The goal was to achieve speed so there was no time for aesthetic research, for frivolities. London garages produced lean bikes, with a single seat, a low handlebar and racing tanks, usually made of aluminium or painted black, with duckbill silencers and rear-set foot pegs.
Parked in front of the café, they stood out for their rough and tough appearance, which is what makes them so charming.
How the challenge worked
Café racers knew one another really well; they knew who was fast, who was courageous and who was reckless. They awaited new preys at the café: when a bike sped past at a speed they deemed appropriately high, they would immediately set off to challenge it. The races consisted of a short sprint on the road, sometimes just a little over a few hundred metres; the classic lap started off at the Ace Café, turned under the overpass, the brick one with the “Ferodo” sign that is still there today and then the bikes raced back.
There are also some fascinating tales that bring together racing and a jukebox: at the time, songs lasted about two minutes, so they were used to time the challenges. The bikes set off as soon as the first notes rang out, a default route was followed, and the bikes had to return before the song ended.
Marlon Brando
The phenomenon thus officially started in England, but an important precedent was set in the USA: in 1953, the film The Wild One tells the story of a band of motorcyclists, the Black Rebel Motorcycles Club. The “boss” is Marlon Brando, sporting a hat, a leather jacket, turned-up jeans and engineer boots. He rides a 1950 Triumph 6T Thunderbird and he is responsible for making that style famous, the same style we find on the outskirts of London at the same time.
The spirit of Brando’s group is however quite different from that of the groups at the Ace Café: the Americans are rebels who live on the borders of the law; the English are mostly busy listening to (American) music and competing in speed races.

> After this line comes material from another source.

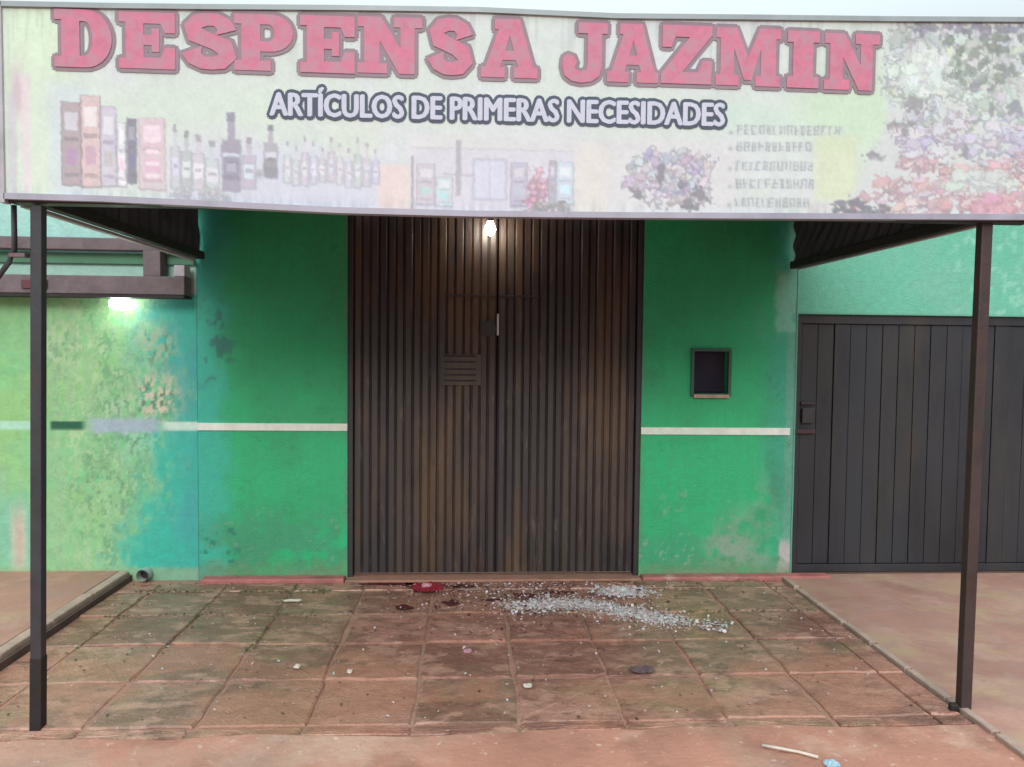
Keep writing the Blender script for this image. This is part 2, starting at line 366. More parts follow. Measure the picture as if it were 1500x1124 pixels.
    C = mixc(C, s2l((96, 130, 104)), w * .5)
    return C
BX0, BX1, BZ0, BZ1 = 1.565, 1.808, 1.3, 1.595
grid_wall('wall', [-1.84, DX0, DX1, BX0, BX1, 2.29], [-.03, BZ0, BZ1, 2.78, 3.5], [(DX0, DX1, -1, 2.78), (BX0, BX1, BZ0, BZ1)], .010, facade_paint, M_paint, parent=shop, relief=.008)
# white dado stripe: raised band pieces
MB().box(-1.838, DX0 + .001, -.012, .004, 1.025, 1.075).build('stripe', M_white, shop, bevel=.002)
MB().box(DX1 - .001, 2.262, -.012, .004, 1.01, 1.06).build('stripe', M_white, shop, bevel=.002)
# red painted step
MB().box(-1.8, DX0 - .01, -.095, -.004, -.02, .026).build('step', M_step, shop, bevel=.008)
MB().box(DX1 + .01, 2.55, -.095, -.004, -.02, .024).build('step', M_step, shop, bevel=.008)
MB().box(DX0 - .008, DX1 + .008, -.07, .1, -.03, .006).build('threshold', M_mortar, shop, bevel=.004)
MB().box(-1.84, 2.29, .0, .2, 3.5, 3.52).build('coping', M_beam, shop)
# folding door: frame, two leaves of ribbed steel slats
MB().box(DX0, DX0 + .035, .012, .12, .006, 2.78).box(DX1 - .035, DX1, .012, .12, .006, 2.78).box(DX0 + .035, DX1 - .035, .012, .12, 2.70, 2.78).build('door_frame', M_frame, shop, bevel=.003)
SEAM = .189
MB().box(DX0 + .03, DX1 - .03, .135, .15, 0, 2.78).build('door_backing', M_hole, shop)
def slat_mesh(w, h):
    prof = [(-w / 2, .011), (-w / 2 + .005, .008), (-w * .32, 0), (w * .32, 0), (w / 2 - .005, .008), (w / 2, .011)]
    mb = MB(); vs = [(x, y, z) for z in (0, h * .33, h * .66, h) for x, y in prof]; n = len(prof)
    mb.add(vs, [(k * n + i, k * n + i + 1, (k + 1) * n + i + 1, (k + 1) * n + i) for k in range(3) for i in range(n - 1)])
    me = mb.mesh('slat'); me.materials.append(M_slat); return me
for (a, b) in ((DX0 + .036, SEAM - .006), (SEAM + .006, DX1 - .036)):
    leaf = MB().box(a, b, .058, .066, .03, 2.67).build('door_leaf', M_frame, shop)
    N = 17; w = (b - a) / N; me = slat_mesh(w * .97, 2.64)
    for k in range(N):
        o = bpy.data.objects.new('slat', me); COL.objects.link(o); o.parent = leaf
        o.location = (a + w * (k + .5), .036 + random.uniform(-.003, .003) + (.004 if k % 2 else 0), .03)
        o.rotation_euler = (random.uniform(-.0012, .0012), 0, random.uniform(-.09, .09))
    if a < 0: leafL = leaf
    else: leafR = leaf
MB().box(-.17, .182, .030, .036, 1.958, 1.970).build('cross_bar', M_frame, leafL, bevel=.002)
MB().box(.196, .48, .030, .036, 1.958, 1.970).build('cross_bar', M_frame, leafR, bevel=.002)
MB().tube([(.125, .03, 1.735), (.125, .012, 1.735)], .055, 18).build('lock_plate', M_frame, leafL, smooth_=False)
MB().box(.183, .199, .004, .03, 1.69, 1.84).build('door_pull', M_chrome, leafL, bevel=.003)
mb = MB().box(-.20, .08, .028, .033, 1.34, 1.56)
plate = mb.build('vent_plate', M_slat, leafL, bevel=.003)
for zz in (1.37, 1.41, 1.45, 1.50, 1.54): MB().box(-.18, .04, .022, .0275, zz, zz + .010).build('louvre', M_black, plate)
# meter box
mbx = MB()
t = .022
mbx.box(BX0 - t, BX0, -.018, .02, BZ0 - t, BZ1 + t).box(BX1, BX1 + t, -.018, .02, BZ0 - t, BZ1 + t).box(BX0, BX1, -.018, .02, BZ1, BZ1 + t).box(BX0, BX1, -.024, .02, BZ0 - t, BZ0)
mf = mbx.build('meter_box', M_boxframe, shop, bevel=.002)
MB().box(BX0, BX1, .07, .08, BZ0, BZ1).build('meter_door', M_hole, mf)
MB().box(BX0 + .01, BX1 - .01, .045, .07, BZ0 + .01, BZ0 + .03).build('meter_shelf', M_hole, mf)
MB().box(BX0 - .005, BX1 + .005, -.035, -.022, BZ0 - .03, BZ0 - .006).build('meter_sill', M_curb, mf, bevel=.002)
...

Where does the name come from?
Bikers at the time were mostly teenagers and in England the “cafés” where they met up were intended for adults, for grown-ups, so they were called “working men’s cafés” or “greasy spoons”, to indicate cheap restaurants which typically served fried food and home-made budget meals.

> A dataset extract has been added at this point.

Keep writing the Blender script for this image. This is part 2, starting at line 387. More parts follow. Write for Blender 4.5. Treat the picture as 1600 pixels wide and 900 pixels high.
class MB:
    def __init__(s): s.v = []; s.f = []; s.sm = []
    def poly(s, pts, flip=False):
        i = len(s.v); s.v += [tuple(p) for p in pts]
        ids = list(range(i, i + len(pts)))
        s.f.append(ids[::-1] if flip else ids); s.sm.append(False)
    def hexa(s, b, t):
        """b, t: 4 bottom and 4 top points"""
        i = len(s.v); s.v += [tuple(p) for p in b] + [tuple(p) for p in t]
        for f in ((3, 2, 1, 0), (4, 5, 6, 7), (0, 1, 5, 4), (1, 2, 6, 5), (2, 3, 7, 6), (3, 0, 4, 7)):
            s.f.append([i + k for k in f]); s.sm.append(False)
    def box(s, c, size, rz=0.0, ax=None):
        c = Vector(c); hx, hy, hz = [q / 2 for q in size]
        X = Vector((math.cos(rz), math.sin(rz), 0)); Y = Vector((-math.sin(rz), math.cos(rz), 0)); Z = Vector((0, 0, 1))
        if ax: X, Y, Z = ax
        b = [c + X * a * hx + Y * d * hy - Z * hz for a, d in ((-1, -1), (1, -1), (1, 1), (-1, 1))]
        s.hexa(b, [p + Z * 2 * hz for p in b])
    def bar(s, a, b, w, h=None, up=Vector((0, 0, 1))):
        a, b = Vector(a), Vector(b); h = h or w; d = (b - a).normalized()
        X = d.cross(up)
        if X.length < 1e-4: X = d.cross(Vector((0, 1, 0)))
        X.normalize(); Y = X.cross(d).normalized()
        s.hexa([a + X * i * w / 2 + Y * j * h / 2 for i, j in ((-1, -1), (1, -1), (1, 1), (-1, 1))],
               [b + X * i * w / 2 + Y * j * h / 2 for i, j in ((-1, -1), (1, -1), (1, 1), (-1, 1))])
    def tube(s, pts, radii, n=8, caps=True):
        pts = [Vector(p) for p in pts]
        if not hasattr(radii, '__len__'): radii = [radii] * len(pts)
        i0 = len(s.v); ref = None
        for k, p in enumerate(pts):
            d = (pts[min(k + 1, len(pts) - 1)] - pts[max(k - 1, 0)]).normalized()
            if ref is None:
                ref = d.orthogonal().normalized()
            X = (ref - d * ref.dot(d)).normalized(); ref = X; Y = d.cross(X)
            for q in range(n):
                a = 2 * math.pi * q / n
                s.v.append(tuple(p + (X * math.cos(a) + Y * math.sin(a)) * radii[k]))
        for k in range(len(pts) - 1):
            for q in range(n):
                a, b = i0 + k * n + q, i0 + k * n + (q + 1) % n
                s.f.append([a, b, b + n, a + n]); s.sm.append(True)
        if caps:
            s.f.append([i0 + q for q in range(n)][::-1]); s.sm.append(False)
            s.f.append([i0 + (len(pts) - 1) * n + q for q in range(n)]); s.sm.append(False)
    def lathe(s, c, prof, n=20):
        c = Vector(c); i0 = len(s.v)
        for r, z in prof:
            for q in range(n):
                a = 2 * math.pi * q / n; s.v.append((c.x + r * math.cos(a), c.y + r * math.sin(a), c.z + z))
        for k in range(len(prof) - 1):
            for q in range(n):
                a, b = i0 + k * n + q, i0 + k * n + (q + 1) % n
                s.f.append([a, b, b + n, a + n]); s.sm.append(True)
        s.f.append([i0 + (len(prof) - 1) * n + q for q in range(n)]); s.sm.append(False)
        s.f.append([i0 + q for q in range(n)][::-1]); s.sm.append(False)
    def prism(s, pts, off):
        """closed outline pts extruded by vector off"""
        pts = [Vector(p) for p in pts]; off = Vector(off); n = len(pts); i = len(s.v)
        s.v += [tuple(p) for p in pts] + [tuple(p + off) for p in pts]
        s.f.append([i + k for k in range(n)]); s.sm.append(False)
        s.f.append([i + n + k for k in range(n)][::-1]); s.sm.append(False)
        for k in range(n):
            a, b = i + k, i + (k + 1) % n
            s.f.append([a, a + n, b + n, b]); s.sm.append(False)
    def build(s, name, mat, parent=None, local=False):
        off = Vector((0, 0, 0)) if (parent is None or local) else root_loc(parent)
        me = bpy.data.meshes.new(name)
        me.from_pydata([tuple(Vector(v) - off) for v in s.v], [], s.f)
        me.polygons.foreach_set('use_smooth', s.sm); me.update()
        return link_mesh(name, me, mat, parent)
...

These venues were patronised by builders and workers, lorry drivers mostly, who barely registered these teenagers racing around on their bikes. At the time the real racer riders were altogether different and they were addressed as follows: “You are not Mike Hailwood or Geoff Duke, you are just café racers“. And the name stuck.
Despite the subtle mockery, the boys immediately took to this definition: they considered it a disconcerted title that acknowledged the amateurism they were proud of. They didn’t want to be boring professionals but rather mix irony and heroism, to give a burst of energy to the monotonous urban world around them.
Ton-up Boys
All the boys in the café were known as café racers but only an exclusive group could call themselves Ton-Up Boys. “Ton” stands for tonne, and “doing the ton” meant being able to reach 100 miles per hour, an important limit because the speedometer needle reached a three-digit number, a point of honour that was often used as a test they needed to pass in order to be respected and join the club.

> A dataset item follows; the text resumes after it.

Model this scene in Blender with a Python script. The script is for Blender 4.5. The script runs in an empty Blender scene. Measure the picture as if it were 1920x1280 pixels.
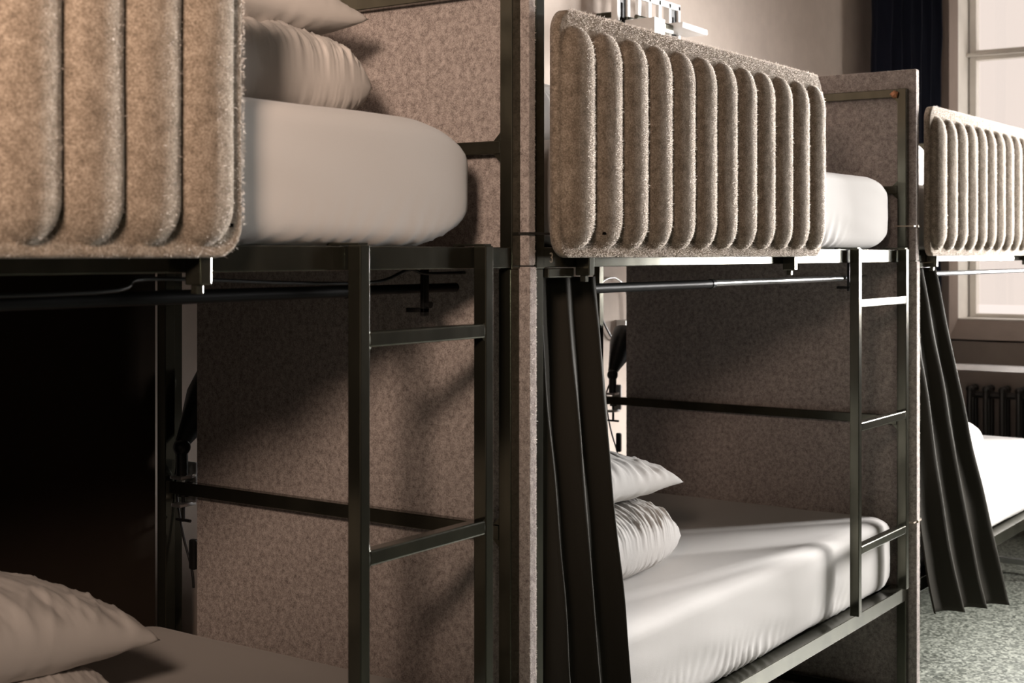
import bpy, bmesh, math, random
from mathutils import Vector, Matrix, noise
R = math.radians
sc = bpy.context.scene
col = sc.collection

# ------------------------------------------------------------------ camera, world, light, exposure
cd = bpy.data.cameras.new('camera'); cam = bpy.data.objects.new('camera', cd); col.objects.link(cam)
cd.sensor_width = 36.0; cd.lens = 36.0 * 2630.0 / 1920.0
cd.shift_y = -(640.0 - 475.0) / 1920.0
cam.location = (0, 0, 1.38); cam.rotation_euler = (R(90), 0, R(34.8 - 90))
cd.dof.use_dof = True; cd.dof.focus_distance = 3.1; cd.dof.aperture_fstop = 7.0
cd.clip_start = 0.05
sc.camera = cam

w = bpy.data.worlds.new('world'); sc.world = w; w.use_nodes = True
w.node_tree.nodes['Background'].inputs[0].default_value = (0.95, 0.93, 0.92, 1)
w.node_tree.nodes['Background'].inputs[1].default_value = 0.05

def area(name, loc, direction, sx, sy, energy, color, spread=180):
    l = bpy.data.lights.new(name, 'AREA'); l.shape = 'RECTANGLE'; l.size = sx; l.size_y = sy
    l.energy = energy; l.color = color; l.spread = R(spread)
    o = bpy.data.objects.new(name, l); col.objects.link(o); o.location = loc
    o.rotation_euler = Vector(direction).to_track_quat('-Z', 'Y').to_euler()
    return o
# cool daylight through the second far window and the window above the aisle side
area('far_daylight', (7.52, -0.42, 1.97), (-1, 0.75, -0.30), 1.15, 1.80, 62, (1.0, 0.97, 0.95), 58)
area('window_daylight', (7.50, 0.98, 1.97), (-1, 0.09, -0.10), 0.5, 1.80, 112, (1.0, 0.97, 0.95), 60)
area('jamb_fill_light', (7.90, 1.05, 1.97), (-0.42, 1, 0), 0.5, 1.80, 7, (1.0, 0.95, 0.90), 110)  # fill light added outside the pane to brighten the window jamb
area('floor_fill_light', (7.50, -0.42, 1.90), (-1, 0.45, -0.95), 1.15, 1.60, 34, (1.0, 0.97, 0.95), 100)  # added fill, aimed down to lift the floor and far lower bunk
# warm lamp behind the camera
area('warm_lamp', (-0.45, 0.26, 2.14), (1.9, 1.85, -0.16), 0.36, 0.36, 15, (1.0, 0.74, 0.58), 68)
sc.view_settings.view_transform = 'Standard'; sc.view_settings.look = 'None'
sc.view_settings.exposure = 0.0; sc.view_settings.gamma = 1.0; sc.view_settings.use_curve_mapping = False
sc.cycles.max_bounces = 6; sc.cycles.diffuse_bounces = 3; sc.cycles.glossy_bounces = 3
sc.cycles.sample_clamp_indirect = 4.0
sc.cycles.use_denoising = True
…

These days, 100 miles per hour (just over 160 km/h) is a laughable speed , which we reach on a medium displacement bike quite easily, but back then it was difficult to beat and very risky because the engines were not very powerful and the bikes had rough chassis and weak brakes.
Moreover, the bikes raced on the road, and the asphalt surface was often uneven and soiled with the oil and petrol left behind by lorries; the riders didn’t have any protective clothing, they just wore – like Brando – jeans and a leather jacket, and in the 1950s helmets weren’t even compulsory (and their hair style wasn’t spoiled either). That’s also why the Ton-up boys, who competed in these crazy road races, became legendary. Achieving that legendary speed on their bike was a test of their courage.